Data Sources & Methodology

Understanding where our data comes from and how we process it.

Primary Data Sources

🇺🇸 USGS National Water Information System (NWIS)
The primary source for real-time streamflow, lake elevation, and water quality data. USGS operates over 8,000 active stream gauging stations nationwide. Reservoir elevation data is typically collected via pressure transducers or staff gauges and transmitted in near real-time. Update frequency: every 15 minutes to hourly, summarized to daily for our platform.
🏗️ Bureau of Reclamation (USBR) — LC DataWeb
For major Western federal reservoirs including Lake Mead, Lake Powell, Hoover Dam, and Glen Canyon. The Bureau of Reclamation manages 476 dams and 338 reservoirs, providing storage and elevation data through its public data systems. Update frequency: daily.
🌦️ NOAA & US Drought Monitor
Drought classification data (D0–D4) by state is sourced from the US Drought Monitor, a joint product of the National Drought Mitigation Center (NDMC), USDA, and NOAA. Drought data is updated weekly every Thursday.
🌡️ Open-Meteo Weather API
Localized weather conditions (temperature, precipitation, humidity) are retrieved from Open-Meteo's free weather API using each reservoir's geographic coordinates. Weather data is cached for 6 hours to ensure site performance.
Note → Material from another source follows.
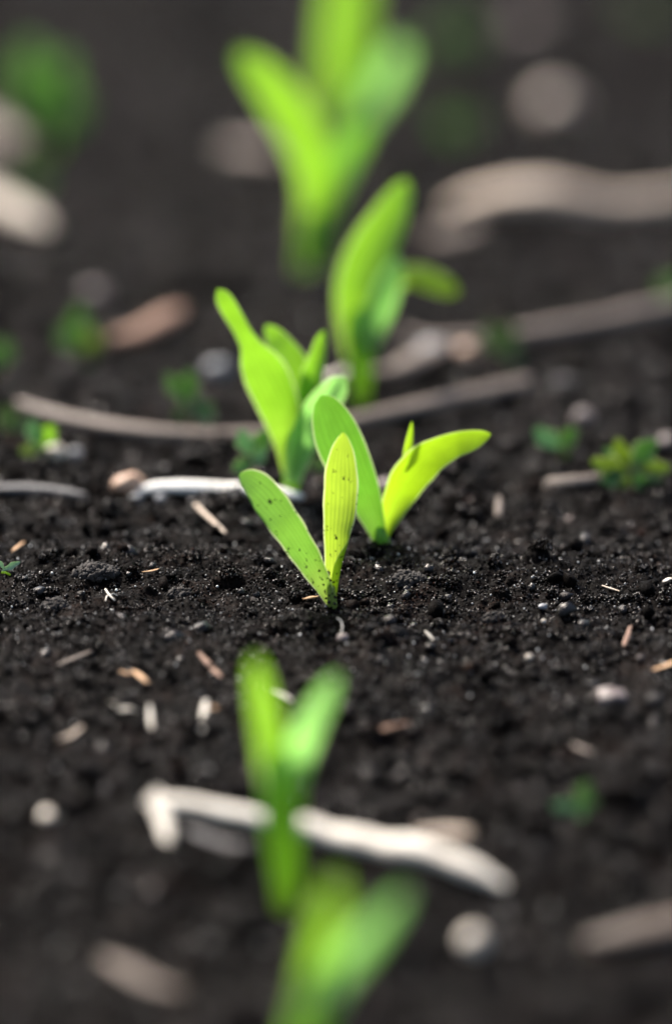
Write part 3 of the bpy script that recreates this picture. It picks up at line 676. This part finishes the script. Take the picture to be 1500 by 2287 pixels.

Fill Percentage Calculation

Because US reservoir data is reported in surface elevation (feet above sea level) rather than volume percentage, we calculate an approximate fill percentage using the formula:

Fill % = (Current Elevation − Historical Low) ÷ (Full Pool − Historical Low) × 100

This provides a normalized operational fill percentage that accounts for the actual usable range of each reservoir. Note that this is an approximation — actual storage volume in acre-feet depends on hypsometric (elevation-area-volume) relationships that vary non-linearly by reservoir.

Data Accuracy & Limitations

All data is sourced from publicly available government systems and presented in good faith. Equipment malfunctions at gauge stations, transmission delays, and maintenance periods can occasionally produce anomalous readings. We recommend cross-referencing critical data with official agency sources for operational or legal decision-making.